Beyond the Barrio de las Bodegas

El Ternero
Wine tasting at El Ternero

Hacienda El Ternero

This unique estate, dating from the 11th-century when it was part of the Cistercian monastery of Santa María de Herrera, lies along the route of Saint James, a short 20-minute drive west of the Barrio de la Estación in Haro.  Although officially part of the Castile-León province, it’s location, a unique microclimate in the foothills of the Obarenes Mountains, places it on the western edge of the Rioja DO.  The Tempranillo grapes for their Picea 650, fermented in new French Oak, are hand picked from vineyards located at the highest elevation of the estate, 650 meters, one of the highest vineyards in the Rioja.  Tours and tastings, including a visit to the vineyards, are available Saturdays and Sundays by appointment only.  You can email visitas@elternero.com or call (+34) 941 320 021 to arrange a visit.

Dining in and around Haro

El Claustro de Los Agustinos

The reinvented restaurant (reopened 22 April 2016) is located in the 4-star Hotel Los Agustinos, a former 14th-century monastery in the center of Haro on Calle San Agustin.  Chefs, Oscar Puente and Jorge González, offer traditional Riojan dishes in addition to more modern creations.  The Menu Caparrones (Riojan red beans) is available  for 19€ + VAT during the week.  Open for lunch Monday-Saturday from 1:30 pm and for dinner  at 8:30 pm, closed Sundays in low season and from January 1 to the 25. 

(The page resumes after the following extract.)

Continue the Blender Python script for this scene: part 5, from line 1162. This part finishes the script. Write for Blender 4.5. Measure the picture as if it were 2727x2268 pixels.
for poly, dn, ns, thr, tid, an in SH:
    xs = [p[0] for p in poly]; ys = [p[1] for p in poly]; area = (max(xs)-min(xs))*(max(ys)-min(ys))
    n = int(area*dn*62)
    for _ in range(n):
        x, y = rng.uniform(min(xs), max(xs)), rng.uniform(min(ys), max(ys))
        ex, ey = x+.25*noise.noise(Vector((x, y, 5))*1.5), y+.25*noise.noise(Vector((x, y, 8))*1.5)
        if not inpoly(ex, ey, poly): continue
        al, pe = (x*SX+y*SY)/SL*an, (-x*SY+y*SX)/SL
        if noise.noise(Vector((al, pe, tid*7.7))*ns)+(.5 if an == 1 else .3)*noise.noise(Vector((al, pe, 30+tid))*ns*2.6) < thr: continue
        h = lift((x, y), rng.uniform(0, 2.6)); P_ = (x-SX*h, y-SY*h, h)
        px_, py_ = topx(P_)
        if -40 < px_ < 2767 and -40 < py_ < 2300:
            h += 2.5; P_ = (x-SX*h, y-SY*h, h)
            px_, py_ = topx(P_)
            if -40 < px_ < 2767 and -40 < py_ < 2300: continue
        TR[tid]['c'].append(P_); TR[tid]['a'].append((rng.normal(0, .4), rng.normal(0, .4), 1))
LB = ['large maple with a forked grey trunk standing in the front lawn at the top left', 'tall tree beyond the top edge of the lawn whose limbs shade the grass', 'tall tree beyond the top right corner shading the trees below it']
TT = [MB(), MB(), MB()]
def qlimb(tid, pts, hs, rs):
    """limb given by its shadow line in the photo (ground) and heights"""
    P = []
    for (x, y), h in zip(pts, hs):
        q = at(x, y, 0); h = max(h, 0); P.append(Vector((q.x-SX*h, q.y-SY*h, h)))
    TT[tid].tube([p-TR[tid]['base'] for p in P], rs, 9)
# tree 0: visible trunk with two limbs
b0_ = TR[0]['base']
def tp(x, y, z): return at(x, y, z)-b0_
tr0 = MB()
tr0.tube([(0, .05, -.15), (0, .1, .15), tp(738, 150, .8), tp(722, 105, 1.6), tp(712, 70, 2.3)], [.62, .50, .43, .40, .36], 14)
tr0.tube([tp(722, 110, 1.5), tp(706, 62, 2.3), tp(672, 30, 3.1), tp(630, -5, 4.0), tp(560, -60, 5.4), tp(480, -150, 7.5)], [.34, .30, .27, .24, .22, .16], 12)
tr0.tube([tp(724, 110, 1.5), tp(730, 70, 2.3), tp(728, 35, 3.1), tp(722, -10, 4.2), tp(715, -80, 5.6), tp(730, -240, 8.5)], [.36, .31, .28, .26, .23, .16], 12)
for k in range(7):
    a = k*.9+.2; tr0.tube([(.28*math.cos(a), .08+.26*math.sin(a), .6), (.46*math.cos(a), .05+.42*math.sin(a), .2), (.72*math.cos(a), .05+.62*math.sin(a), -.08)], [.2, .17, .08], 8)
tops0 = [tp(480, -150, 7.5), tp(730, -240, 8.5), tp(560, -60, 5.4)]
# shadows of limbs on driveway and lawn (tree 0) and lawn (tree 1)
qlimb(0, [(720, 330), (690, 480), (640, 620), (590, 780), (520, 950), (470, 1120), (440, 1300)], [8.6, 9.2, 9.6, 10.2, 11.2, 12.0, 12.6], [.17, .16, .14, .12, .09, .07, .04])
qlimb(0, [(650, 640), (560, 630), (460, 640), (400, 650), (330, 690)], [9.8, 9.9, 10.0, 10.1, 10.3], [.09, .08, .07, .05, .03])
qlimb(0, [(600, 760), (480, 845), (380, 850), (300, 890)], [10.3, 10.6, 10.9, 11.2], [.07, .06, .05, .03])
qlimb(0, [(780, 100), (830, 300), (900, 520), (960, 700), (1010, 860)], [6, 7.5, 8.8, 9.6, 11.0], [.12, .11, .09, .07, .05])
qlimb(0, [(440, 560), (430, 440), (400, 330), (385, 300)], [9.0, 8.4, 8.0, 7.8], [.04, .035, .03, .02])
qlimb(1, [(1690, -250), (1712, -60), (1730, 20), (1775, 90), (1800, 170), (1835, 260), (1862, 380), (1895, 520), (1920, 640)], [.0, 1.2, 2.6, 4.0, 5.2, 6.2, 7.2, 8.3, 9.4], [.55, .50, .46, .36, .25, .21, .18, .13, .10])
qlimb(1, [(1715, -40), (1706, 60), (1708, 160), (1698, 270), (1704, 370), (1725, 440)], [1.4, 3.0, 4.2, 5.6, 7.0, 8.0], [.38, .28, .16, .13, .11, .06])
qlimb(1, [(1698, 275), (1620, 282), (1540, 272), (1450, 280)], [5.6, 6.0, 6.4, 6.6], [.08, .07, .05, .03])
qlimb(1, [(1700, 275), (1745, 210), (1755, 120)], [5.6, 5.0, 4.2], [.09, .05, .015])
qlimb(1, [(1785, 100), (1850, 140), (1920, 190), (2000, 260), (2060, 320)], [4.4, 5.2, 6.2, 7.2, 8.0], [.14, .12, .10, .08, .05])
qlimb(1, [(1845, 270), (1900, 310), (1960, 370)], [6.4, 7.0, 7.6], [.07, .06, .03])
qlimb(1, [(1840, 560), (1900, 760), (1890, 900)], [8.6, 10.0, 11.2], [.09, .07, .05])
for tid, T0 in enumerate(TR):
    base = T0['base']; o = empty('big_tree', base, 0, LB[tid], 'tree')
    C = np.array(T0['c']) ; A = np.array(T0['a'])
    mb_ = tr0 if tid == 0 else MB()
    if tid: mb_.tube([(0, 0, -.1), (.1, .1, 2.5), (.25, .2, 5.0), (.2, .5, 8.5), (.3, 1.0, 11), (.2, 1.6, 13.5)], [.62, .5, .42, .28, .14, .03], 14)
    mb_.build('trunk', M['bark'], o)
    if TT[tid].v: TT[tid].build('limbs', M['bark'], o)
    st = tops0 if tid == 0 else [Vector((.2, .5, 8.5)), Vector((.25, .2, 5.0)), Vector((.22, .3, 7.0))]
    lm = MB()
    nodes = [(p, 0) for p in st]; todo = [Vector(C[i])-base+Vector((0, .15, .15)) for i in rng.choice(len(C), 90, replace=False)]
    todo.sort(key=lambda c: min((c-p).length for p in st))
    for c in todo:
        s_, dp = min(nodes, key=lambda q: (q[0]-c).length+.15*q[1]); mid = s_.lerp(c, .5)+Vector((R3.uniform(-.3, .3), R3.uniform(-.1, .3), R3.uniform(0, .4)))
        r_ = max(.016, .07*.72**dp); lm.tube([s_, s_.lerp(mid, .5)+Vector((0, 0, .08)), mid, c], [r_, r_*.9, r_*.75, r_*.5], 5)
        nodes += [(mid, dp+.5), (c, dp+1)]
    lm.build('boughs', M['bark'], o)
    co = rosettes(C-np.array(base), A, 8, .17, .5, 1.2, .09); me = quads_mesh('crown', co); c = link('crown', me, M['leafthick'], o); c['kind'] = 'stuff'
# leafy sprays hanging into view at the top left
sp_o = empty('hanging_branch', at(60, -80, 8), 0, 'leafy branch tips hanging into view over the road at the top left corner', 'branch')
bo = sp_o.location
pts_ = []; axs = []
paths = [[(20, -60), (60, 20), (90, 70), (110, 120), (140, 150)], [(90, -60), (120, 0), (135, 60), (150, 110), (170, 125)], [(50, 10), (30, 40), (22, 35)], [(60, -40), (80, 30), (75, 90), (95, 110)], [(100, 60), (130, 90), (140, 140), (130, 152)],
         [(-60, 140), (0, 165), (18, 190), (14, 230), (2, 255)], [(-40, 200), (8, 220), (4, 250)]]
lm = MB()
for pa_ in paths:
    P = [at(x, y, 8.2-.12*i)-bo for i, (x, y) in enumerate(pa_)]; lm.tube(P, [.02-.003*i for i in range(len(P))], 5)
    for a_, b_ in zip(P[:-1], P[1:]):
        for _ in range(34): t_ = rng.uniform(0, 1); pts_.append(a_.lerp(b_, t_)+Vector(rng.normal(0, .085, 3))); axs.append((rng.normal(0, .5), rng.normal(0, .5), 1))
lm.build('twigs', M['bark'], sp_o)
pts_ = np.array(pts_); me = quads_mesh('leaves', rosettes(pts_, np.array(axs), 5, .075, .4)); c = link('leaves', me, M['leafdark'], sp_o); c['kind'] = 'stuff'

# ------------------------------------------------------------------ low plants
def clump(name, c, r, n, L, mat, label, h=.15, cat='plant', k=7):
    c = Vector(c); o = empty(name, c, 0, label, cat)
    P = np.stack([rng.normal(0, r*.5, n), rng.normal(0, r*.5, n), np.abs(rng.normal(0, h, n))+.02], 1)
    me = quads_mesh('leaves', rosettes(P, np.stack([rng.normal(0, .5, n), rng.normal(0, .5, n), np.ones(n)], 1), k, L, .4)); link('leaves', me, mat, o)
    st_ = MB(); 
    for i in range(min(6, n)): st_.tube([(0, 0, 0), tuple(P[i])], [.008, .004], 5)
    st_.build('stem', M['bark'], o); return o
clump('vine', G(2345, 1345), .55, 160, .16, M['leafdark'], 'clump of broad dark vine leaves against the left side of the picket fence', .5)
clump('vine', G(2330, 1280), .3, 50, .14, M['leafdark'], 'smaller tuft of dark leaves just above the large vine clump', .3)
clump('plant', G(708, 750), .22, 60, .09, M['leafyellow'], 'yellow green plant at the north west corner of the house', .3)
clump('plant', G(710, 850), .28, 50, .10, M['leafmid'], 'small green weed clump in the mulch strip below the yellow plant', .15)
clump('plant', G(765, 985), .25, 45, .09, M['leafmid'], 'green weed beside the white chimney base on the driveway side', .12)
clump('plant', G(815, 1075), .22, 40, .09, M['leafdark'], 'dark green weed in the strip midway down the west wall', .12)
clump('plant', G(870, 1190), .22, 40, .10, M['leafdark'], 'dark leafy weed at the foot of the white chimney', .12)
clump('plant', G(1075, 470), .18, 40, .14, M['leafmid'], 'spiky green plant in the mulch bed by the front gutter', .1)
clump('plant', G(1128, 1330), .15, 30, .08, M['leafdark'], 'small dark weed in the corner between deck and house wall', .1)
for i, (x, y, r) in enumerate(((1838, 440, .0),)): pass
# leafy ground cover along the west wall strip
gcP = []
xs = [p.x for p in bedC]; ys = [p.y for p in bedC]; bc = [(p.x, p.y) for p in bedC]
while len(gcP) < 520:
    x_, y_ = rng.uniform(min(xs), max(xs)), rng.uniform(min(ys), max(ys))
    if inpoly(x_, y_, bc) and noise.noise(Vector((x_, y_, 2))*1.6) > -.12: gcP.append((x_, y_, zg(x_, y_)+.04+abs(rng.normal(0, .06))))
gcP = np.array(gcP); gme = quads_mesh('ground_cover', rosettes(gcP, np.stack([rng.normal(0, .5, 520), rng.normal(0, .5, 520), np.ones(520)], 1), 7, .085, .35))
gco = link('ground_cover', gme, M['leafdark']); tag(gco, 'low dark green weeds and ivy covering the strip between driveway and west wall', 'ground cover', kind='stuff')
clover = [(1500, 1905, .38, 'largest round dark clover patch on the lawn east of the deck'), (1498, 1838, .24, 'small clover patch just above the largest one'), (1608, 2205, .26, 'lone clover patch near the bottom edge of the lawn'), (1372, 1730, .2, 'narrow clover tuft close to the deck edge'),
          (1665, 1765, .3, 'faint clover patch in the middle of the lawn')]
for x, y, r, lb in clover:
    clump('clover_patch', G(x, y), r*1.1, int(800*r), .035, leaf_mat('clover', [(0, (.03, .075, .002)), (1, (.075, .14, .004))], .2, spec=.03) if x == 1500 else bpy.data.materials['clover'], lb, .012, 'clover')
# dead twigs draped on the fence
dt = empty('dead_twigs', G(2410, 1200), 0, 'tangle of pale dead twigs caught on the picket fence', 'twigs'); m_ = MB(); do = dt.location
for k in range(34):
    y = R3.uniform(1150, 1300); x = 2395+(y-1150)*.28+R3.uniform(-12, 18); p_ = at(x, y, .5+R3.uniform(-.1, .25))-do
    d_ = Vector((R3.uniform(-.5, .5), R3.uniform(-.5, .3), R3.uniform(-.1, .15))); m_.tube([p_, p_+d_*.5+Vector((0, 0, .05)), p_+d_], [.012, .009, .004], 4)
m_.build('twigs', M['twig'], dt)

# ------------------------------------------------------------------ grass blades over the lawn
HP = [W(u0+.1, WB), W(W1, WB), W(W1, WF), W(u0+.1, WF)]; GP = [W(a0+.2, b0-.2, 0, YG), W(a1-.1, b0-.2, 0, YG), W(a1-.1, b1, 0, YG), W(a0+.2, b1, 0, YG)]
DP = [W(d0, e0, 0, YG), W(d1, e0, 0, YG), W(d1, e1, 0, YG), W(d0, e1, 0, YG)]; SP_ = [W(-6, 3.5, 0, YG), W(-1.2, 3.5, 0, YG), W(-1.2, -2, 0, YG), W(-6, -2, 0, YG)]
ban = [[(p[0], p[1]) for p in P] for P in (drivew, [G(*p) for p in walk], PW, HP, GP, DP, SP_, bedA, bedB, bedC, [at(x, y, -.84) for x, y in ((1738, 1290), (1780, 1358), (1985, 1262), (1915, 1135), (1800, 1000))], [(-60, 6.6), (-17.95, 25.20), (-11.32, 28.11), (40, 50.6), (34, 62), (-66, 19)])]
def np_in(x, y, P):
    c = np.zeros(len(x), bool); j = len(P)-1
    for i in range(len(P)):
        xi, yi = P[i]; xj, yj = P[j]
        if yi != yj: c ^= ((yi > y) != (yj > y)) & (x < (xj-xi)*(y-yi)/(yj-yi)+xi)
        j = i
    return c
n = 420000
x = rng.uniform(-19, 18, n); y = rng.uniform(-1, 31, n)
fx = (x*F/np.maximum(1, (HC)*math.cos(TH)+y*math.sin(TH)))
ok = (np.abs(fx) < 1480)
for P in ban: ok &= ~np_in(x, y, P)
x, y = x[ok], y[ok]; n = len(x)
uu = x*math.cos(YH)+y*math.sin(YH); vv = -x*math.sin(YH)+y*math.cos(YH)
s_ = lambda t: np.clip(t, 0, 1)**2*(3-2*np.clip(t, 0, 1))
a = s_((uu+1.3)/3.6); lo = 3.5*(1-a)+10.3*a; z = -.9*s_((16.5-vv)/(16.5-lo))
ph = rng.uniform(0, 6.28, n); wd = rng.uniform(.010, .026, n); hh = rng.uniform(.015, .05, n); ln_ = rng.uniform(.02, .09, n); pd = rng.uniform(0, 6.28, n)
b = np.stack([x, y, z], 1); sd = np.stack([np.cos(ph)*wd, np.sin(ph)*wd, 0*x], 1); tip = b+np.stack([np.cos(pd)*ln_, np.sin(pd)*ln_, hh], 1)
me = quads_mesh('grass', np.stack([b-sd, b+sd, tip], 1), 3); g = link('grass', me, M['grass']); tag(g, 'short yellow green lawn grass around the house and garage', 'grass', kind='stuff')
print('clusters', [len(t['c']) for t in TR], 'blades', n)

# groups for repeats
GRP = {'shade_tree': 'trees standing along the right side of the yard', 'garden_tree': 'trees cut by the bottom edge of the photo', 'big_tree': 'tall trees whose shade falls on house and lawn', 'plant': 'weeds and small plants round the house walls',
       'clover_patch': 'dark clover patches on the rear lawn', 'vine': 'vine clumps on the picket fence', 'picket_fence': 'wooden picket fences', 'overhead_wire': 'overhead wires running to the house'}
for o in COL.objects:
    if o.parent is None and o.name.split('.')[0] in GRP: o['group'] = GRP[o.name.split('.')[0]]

Tel: (+34) 941 311 308 / 941 304 463

Casa Terete

Lucrecia Arana, 17, one block up from the Plaza de la Paja, was first opened in 1877.  It appears in all guidebooks, and you’ll find a menu prominently displayed in English at the entrance.  This legendary asador has long, unvarnished pine tables and pine benches on the floor above a butcher shop and is a very informal place to try the regional specialty, roast baby lamb along with a Rioja selected from its vast wine list.  Offers 8 fixed menus, plus a special seasonal menu.  Open Tuesday to Saturday for lunch from 1:15 to 4:00 and for dinner from 8:30 to 11:00, and Sundays for lunch from 1:15 to 4:00.  Closed Mondays.

Tel: (+34) 941 310 023

La Cueva de Doña Isabela

Located 5 kms south of Haro, in the village of Casalarreina, at Travesía Jardines, 15, in the northern part of the town, is where we were treated to a delightful gastronomic feast as guests of the Rioja Tourism Board, a meal of hearty regional specialties including a main course of delicious roast lamb.  They also serve a terrific T-bone steak, a chuletón, partridge salad, wild boar stew, wild mushrooms in an onion confit and fabulous foie-gras. You’ll find over a hundred labels on their wine list.  This former 17th-century winery has a charming, rustic-inn décor, decorated with farm utensils, traditional Castilian carved furniture, wrought iron chandeliers, polished wood floors, walls of exposed stone, beamed ceilings.  Count on an average check of around 40€-45€/person.  It receives a 6/10 rating from the Gourmetour guide a 10 from the Guía Gastronómica y Cultural del País Vasco y su Entorno.  Closed Monday night, all day Tuesday and from December 24 – January 6, the last week of February to the first week of March.

Tel: (+34) 941 324 122

La Vieja Bodega

This lovely former wine cellar is also found in Casalarreina on Avenida La Rioja, 17.  We dined here on a previous familiarization tour, guests of the Rioja Tourist Board.  This is another reconverted winery dating from the 17th-century with charming country-sophisticated décor and a wood-burning oven, quite popular among the local winemakers. We recommend it equally highly.  The cuisine here is a bit more contemporary and Chef Angel María Pérez Aguilar procures his vegetables (tomatoes, artichokes, pumpkins, peppers) and herbs straight from the restaurant’s garden. The restaurant receives a 14.50 rating (quite high) from the Guía Gastronómica y Cultural del País Vasco, a 6.25/10 from Gourmetour and commands one sol (equivalent to a Michelin star) in the reliable Repsol guide.  It boasts a wine list of over 300 labels. An English menu is available.  Average fixed menu cost 58€-60€/person.  One must reserve here in advance, particularly for a weekend.  Open Monday-Sunday for lunch from 1:30 to 4:00, Friday and Saturday for dinner from 9:00 to 11:00.